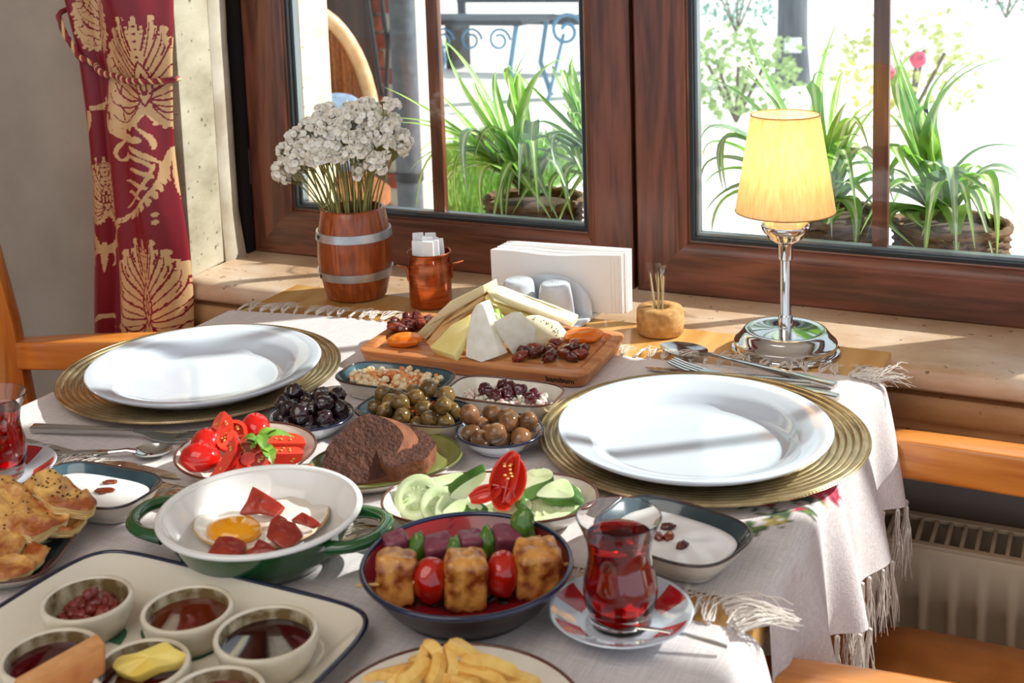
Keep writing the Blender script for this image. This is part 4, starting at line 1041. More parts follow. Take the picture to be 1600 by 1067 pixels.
def leaf_strip(mb, pts, w, n, side=None, fold=0.25, m=(0, 0, 0, 0)):
    """a leaf along bezier pts with folded cross-section"""
    P = bez(*pts, n); rows = []
    for i, p in enumerate(P):
        t = (P[min(i + 1, n)] - P[max(i - 1, 0)]).normalized()
        sd = Vector(side) if side else t.cross(Vector((0, 0, 1)))
        sd = (sd - t * sd.dot(t)).normalized(); up = sd.cross(t); k = i / n
        ww = w(k)
        rows.append([tuple(p + sd * ww * q + up * ww * fold * abs(q)) for q in (-1, -0.28, 0, 0.28, 1)])
    return mb.rings(rows, False, mr=lambda i, j: m[j])
b = thing('basil_sprig', 'fresh basil sprig lying on the tomatoes', 'herb', at_z(405, 700, 0.0445)); o0 = Vector(b.location)
def bl(u0, v0, u1, v1, z0, z1, w, fold=0.3, lift=0.008):
    p0, p2 = at_z(u0, v0, z0 - 0.0075) - o0, at_z(u1, v1, z1 - 0.0075) - o0; mb = MB()
    leaf_strip(mb, (p0, (p0 + p2) / 2 + Vector((0, 0, lift)), p2), lambda k: w * math.sin(PI * min(0.985, 0.04 + 0.96 * k ** 0.8)) + 0.0003, 10, fold=fold); mb.build('leaf', BASIL, b, angle=80)
for a_ in ((408, 686, 460, 684, .056, .052, .0085), (405, 688, 432, 672, .056, .060, .006), (400, 690, 378, 690, .056, .056, .006), (400, 694, 376, 698, .055, .050, .0065), (412, 700, 408, 680, .056, .062, .0055), (408, 700, 430, 716, .054, .046, .006), (398, 700, 388, 708, .055, .050, .005), (418, 704, 426, 726, .052, .044, .006)): bl(*a_)
MB().tube([at_z(430, 676, .0505) - o0, at_z(405, 694, .0465) - o0, at_z(418, 716, .0425) - o0], 0.0012, 6).build('stem', BASIL, b)

# --- brown bread
BREADC = mat('brown_crumb', '#5a3426', 0.85, col2='#3d2118', nscale=90, bump=1.0, bscale=240, bdist=0.004, cmix=(0.35, 0.7)); BREADK = mat('brown_crust', '#8c5638', 0.8, col2='#6e3f28', nscale=70, bump=0.6, bscale=200)
def patch(name, label, outline, th, mats, cat, group=None, dome=0.0, amp=0.0, freq=60.0, bevel=0.0, sub=5, parts=None, seed=1.0, soft=1.0):
    """a cut slice: outline of pixels with heights, thickness vector; top face carries relief"""
    P = [at_z(*p) for p in outline]; c = sum(P, Vector()) / len(P); P = [p - c for p in P]; m = len(P); Q = []
    for i in range(m):
        p0, p1, p2, p3 = P[i - 1], P[i], P[(i + 1) % m], P[(i + 2) % m]
        for k in range(sub):
            t = k / sub; Q.append(p1.lerp(p2, t).lerp(0.5 * ((2 * p1) + (p2 - p0) * t + (2 * p0 - 5 * p1 + 4 * p2 - p3) * t * t + (3 * p1 - p0 - 3 * p2 + p3) * t ** 3), soft))
    nn = Vector()
    for i in range(len(Q)): nn += Q[i].cross(Q[(i + 1) % len(Q)])
    nn.normalize(); nn = nn if nn.z > 0 else -nn
    th = Vector(th); rings = []
    for s_ in (1.0, 0.94, 0.86, 0.76, 0.64, 0.52, 0.40, 0.28, 0.16, 0.06, 0.0):
        rings.append([tuple(q * s_ + nn * (dome * (1 - s_ * s_) + (amp * (noise.noise(q * s_ * freq + Vector((seed, 0, 0))) + 0.6 * noise.noise(q * s_ * freq * 2.7 + Vector((0, seed, 0)))) if s_ < 1 else 0))) for q in Q])
    low = [tuple(q + th + Vector((noise.noise(q * 50), noise.noise(q * 50 + Vector((3, 0, 0))), 0)) * amp) for q in Q]
    mid = [[tuple(q + th * f + Vector((noise.noise(q * 70 + th * f * 900), noise.noise(q * 70 + th * f * 900 + Vector((9, 0, 0))), 0)) * amp * 0.8) for q in Q] for f in (0.3, 0.65)]
    t = thing(name, label, cat, c, 0, group) if parts else None
    if parts:
        MB().rings(rings, True).build(parts[0], mats[0], t, angle=70)
        MB().rings([rings[0]] + mid + [low], True, False, True).build(parts[1], mats[1], t, angle=70)
        return t
    nr_ = len(rings)
    o = MB().rings(list(reversed(rings)) + mid + [low], True, False, True, mr=(lambda i, j: 0 if i < nr_ - 1 else 1) if isinstance(mats, list) else None).build(name, mats, angle=60); o.location = c
    return tag(o, label, cat, group)
patch('bread_slice', 'dark brown bread slice in front, leaning over the other slice', [(512, 697, .028), (535, 672, .036), (565, 649, .044), (588, 649, .044), (615, 661, .040), (630, 679, .034), (628, 692, .030), (616, 716, .022), (605, 742, .013), (580, 751, .010), (555, 755, .009), (528, 744, .012), (504, 732, .015), (508, 712, .022)], (0.0115, 0.0075, -0.0045), [BREADC, BREADK], 'bread', None, 0.0, 0.0016, 160, parts=('crumb', 'crust'), seed=1)
patch('bread_slice', 'dark brown bread slice behind, its lower crust edge showing', [(600, 668, .030), (630, 662, .031), (652, 669, .030), (670, 680, .028), (681, 693, .026), (673, 706, .025), (664, 716, .024), (636, 724, .023), (610, 731, .022), (592, 715, .024), (590, 690, .028)], (0.0005, 0.001, -0.0155), [BREADC, BREADK], 'bread', None, 0.0, 0.0014, 160, parts=('crumb', 'crust'), seed=5)

# --- cucumber and red pepper
PEEL = mat('cucumber_peel', '#2f5a22', 0.25, col2='#5f8a3a', nscale=30, coat=0.4, stretch=(1, 1, 0.1)); CFL = mat('cucumber_flesh', '#c9dba0', 0.25, col2='#dbe8bd', nscale=40, coat=0.4, sss=0.25, sssr=(.7, 1, .4)); CCEN = mat('cucumber_core', '#b5cc86', 0.2, col2='#d6e3b2', nscale=110, coat=0.5, sss=0.2, sssr=(.7, 1, .4))
def cuc_slice(a, b, th):
    mb = MB(); n = 40; R = []
    for r, z in ((0.0, -th), (0.62, -th), (0.96, -th), (1.0, -th + 0.0006), (1.0, -0.0006), (0.96, 0), (0.62, 0.0002), (0.58, -0.0004), (0.0, -0.0002)):
        R.append([(a * r * math.cos(2 * PI * j / n), b * r * math.sin(2 * PI * j / n), z) for j in range(n)])
    mb.rings(R, True, mr=lambda i, j: (2, 1, 1, 0, 1, 1, 2, 2)[i])
    for q in range(12):
        v = q * 0.52; mb.blob((a * 0.38 * math.cos(v), b * 0.38 * math.sin(v), 0.0), (a * 0.10, a * 0.04, 0.0006), 1, rot=Matrix.Rotation(v, 3, 'Z'), m=1)
    return mb.mesh('cucumber_slice', [PEEL, CFL, CCEN], angle=40)
def cuc_spear(L, w):
    mb = MB(); n = 10; rings = []
    for k in range(n + 1):
        x = -L / 2 + L * k / n; s = min(1, 0.72 + 0.5 * math.sin(PI * k / n)); sh = 0.010 * (0.5 - k / n)
        row = [(x + sh, -w * s, 0.0), (x, 0, 0.0006), (x - sh, w * s, 0.0)] + [(x, w * s * math.cos(v), -w * s * math.sin(v) * 0.9) for v in (0.35, 0.9, PI / 2, 2.24, 2.79)]
        rings.append(row)
    mb.rings(rings, True, True, True, mr=lambda i, j: 1 if j in (0, 1) else 0)
    return mb.mesh('cucumber_spear', [PEEL, CFL], angle=45)
cs1, cs2, csp = cuc_slice(0.0205, 0.0205, 0.006), cuc_slice(0.034, 0.0165, 0.007), cuc_spear(0.062, 0.0135)
for (u, v, z, nrm, sp, me, sc, lab) in ((650, 776, 0.031, (0.10, -0.72, 0.68), 0, cs1, 1.0, 'round cucumber slice facing the camera at the left end'),
                                 (688, 788, 0.028, (0.35, -0.62, 0.70), 0, cs1, 0.85, 'round cucumber slice, second from the left end'),
                                 (711, 799, 0.026, (0.45, -0.60, 0.66), 0.4, cs1, 0.85, 'cucumber slice at the front rim left of the pepper'),
                                 (848, 791, 0.031, (0.12, -0.42, 0.90), 0.33, cs2, 1.0, 'long oval cucumber slice lying flat at the right front'),
                                 (785, 800, 0.027, (0.05, -0.55, 0.83), 0.45, cs2, 0.78, 'oval cucumber slice under the red pepper at the front'),
                                 (872, 776, 0.030, (0.2, -0.5, 0.8), 0.3, cs2, 0.6, 'oval cucumber slice wedged under the right end chunk')):
    inst('cucumber_slice', me, at_z(u, v, z - 0.0055), qrot(nrm, sp), lab, 'cucumber', 'cucumber pieces in the boat dish', sc)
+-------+
Short problem: Report every line containing the word "pixels" from the listing above.

Expected answer:
Keep writing the Blender script for this image. This is part 4, starting at line 1041. More parts follow. Take the picture to be 1600 by 1067 pixels.
    """a cut slice: outline of pixels with heights, thickness vector; top face carries relief"""